If people, especially the young, become more aware of the economic, social and environmental costs and benefits of their diets, they can spread the culture of voting with their forks (or chopsticks!) every day for the health of people and the planet - and empower others to be agents of change. Education is - arguably - one of the most effective weapons we have to accelerate the push towards the United Nations’ ambitious 2030 Sustainable Development Goals (SDGs) and preserve our wellbeing. 

To be sure, education alone is not enough to tackle the extremely difficult challenges we face in food system transformation. Innovation is also key, both in the field, thanks to the increasing opportunities offered by digital solutions, and in research and development labs with synthetic beef, for example. Policy measures to discourage junk food and favor healthy diets can also help.

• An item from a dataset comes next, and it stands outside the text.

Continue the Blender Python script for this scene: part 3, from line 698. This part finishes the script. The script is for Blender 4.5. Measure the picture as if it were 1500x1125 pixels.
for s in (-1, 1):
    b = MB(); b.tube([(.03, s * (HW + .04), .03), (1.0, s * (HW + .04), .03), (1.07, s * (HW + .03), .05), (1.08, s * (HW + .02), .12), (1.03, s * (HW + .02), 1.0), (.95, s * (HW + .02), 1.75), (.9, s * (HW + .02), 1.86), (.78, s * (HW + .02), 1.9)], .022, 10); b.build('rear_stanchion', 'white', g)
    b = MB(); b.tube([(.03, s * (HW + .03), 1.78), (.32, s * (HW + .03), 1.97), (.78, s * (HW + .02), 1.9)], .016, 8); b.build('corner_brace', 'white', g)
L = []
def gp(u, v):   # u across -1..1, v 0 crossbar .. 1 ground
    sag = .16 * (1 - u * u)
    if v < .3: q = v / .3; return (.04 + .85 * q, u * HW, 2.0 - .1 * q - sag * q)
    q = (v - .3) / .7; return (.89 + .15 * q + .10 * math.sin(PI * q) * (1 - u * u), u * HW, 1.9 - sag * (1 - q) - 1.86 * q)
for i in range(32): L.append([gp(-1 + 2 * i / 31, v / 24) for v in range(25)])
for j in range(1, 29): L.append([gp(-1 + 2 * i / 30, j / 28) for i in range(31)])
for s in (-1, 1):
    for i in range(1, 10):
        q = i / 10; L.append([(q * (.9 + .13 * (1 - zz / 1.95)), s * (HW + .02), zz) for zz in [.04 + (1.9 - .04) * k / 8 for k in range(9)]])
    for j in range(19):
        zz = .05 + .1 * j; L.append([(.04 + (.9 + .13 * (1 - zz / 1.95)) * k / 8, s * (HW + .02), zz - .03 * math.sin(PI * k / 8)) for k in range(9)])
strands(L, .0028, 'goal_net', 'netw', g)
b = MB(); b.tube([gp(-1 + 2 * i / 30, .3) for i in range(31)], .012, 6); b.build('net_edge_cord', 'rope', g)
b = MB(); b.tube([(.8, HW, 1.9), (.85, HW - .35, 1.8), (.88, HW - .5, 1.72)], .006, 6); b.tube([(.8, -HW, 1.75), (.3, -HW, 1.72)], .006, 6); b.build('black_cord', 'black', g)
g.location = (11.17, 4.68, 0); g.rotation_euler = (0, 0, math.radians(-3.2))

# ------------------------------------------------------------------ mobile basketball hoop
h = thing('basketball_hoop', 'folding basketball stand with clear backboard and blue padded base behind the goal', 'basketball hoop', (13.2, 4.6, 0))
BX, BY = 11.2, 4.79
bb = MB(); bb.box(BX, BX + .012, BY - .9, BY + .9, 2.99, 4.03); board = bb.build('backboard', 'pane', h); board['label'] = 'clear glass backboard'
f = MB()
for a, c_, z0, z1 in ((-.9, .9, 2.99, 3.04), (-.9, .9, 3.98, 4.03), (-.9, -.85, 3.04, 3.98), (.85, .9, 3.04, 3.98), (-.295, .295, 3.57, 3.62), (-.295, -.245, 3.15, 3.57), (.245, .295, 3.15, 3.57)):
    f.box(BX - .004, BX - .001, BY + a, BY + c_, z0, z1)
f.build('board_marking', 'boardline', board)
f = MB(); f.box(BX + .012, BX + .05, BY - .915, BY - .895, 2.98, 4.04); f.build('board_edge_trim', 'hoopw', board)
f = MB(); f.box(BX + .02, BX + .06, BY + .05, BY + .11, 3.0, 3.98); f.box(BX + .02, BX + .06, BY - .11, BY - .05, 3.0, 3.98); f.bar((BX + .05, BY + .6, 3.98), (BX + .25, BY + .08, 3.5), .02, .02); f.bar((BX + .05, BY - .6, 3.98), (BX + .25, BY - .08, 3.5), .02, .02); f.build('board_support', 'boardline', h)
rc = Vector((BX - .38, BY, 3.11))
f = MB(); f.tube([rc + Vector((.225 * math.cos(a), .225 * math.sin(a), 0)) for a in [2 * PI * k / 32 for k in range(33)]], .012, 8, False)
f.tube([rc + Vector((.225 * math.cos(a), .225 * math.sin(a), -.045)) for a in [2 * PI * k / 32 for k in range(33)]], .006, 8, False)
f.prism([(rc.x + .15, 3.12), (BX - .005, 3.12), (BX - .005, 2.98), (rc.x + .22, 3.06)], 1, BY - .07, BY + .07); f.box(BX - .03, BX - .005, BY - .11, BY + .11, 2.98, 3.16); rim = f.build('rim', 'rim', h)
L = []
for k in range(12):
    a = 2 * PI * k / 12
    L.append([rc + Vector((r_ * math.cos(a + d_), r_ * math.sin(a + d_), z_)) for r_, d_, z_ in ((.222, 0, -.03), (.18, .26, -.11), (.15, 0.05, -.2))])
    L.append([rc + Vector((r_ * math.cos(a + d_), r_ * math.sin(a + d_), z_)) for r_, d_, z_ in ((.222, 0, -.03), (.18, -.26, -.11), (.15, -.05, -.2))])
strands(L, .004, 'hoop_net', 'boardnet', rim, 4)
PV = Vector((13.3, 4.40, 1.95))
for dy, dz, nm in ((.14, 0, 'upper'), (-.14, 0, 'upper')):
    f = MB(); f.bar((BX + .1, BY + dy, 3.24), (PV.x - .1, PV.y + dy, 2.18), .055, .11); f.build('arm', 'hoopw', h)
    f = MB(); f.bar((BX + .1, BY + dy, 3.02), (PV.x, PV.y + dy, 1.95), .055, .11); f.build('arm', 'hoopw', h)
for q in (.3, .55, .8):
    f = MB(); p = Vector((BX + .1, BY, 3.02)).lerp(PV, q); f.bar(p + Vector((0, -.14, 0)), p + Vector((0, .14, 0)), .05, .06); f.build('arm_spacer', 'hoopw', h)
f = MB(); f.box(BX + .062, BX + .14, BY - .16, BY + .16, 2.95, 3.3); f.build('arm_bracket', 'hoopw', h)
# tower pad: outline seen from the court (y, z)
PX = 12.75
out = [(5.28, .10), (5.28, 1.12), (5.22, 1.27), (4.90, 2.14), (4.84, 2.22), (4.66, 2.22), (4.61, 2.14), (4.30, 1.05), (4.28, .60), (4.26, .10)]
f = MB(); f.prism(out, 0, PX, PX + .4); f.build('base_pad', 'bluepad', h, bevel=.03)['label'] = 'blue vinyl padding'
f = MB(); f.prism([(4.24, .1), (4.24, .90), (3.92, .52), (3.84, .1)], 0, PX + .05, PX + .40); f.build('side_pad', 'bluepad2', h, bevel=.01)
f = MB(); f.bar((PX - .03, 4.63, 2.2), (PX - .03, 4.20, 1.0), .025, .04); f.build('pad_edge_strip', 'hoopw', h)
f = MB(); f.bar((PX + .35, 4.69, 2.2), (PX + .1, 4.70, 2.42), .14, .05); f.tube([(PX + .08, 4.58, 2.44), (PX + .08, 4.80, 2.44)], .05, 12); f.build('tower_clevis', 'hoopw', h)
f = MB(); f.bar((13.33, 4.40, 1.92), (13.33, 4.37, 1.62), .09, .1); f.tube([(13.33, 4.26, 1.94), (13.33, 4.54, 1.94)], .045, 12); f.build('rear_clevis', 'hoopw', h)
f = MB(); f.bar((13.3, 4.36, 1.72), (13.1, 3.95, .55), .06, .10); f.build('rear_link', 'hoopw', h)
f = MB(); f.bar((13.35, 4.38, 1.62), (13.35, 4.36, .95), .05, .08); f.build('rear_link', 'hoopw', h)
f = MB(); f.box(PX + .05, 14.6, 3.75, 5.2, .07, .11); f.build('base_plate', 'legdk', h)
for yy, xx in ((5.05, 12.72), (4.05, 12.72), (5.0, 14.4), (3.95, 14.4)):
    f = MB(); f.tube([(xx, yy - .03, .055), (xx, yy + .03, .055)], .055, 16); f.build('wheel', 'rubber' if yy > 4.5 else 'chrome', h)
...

But consider the power of making the world fully aware of the fact that by eating a lot of fruit and vegetables, it’s a big win-win for both you and the world. In many cases, change from the bottom is often more effective than a top-down policy approach. Just think of the enormous impact that Swedish activist Greta Thunberg is having on changing the behavior of future consumers. After all, Greta became committed to her cause after watching a documentary at school.

So how do we educate the masses to eat well and help save our planet? Some chefs, like the UK’s Jamie Oliver, tried to get the G20 countries to make food education compulsory in schools. Others, like the three-Michelin-star Massimo Bottura, have made ending food waste their mission, while highlighting the need for a humanistic revolution through the lens of culture. “Knowledge leads to consciousness. And when we become aware, we are one short step away from becoming socially responsible,” he said.

The media can also play a key role when it manages to create impactful and impartial information that accurately simplifies complex food issues. When I worked for the Italian food company Barilla, we teamed up with the Thomson Reuters Foundation to create the Food Sustainability Media Award to foster media coverage of food beyond taste, recognising that food is really “good” when it benefits people and Planet. 

Now, at the European Institute for Innovation and Sustainability (EIIS) I’m director of the food sustainability course, open to professionals from around the world with diverse backgrounds. With the alliance of Bioversity International and CIAT, we’re taking on a huge challenge:  how to feed 10 billion people by 2050 without hurting people and the planet. We will make proposals ahead of the UN’s Food Systems Summit later this year.

During the global climate talks in Paris in 2015, food was barely mentioned. Now, it may finally become the main course of the SDGs. There's still some way to go but we're ready to start the next food revolution via education.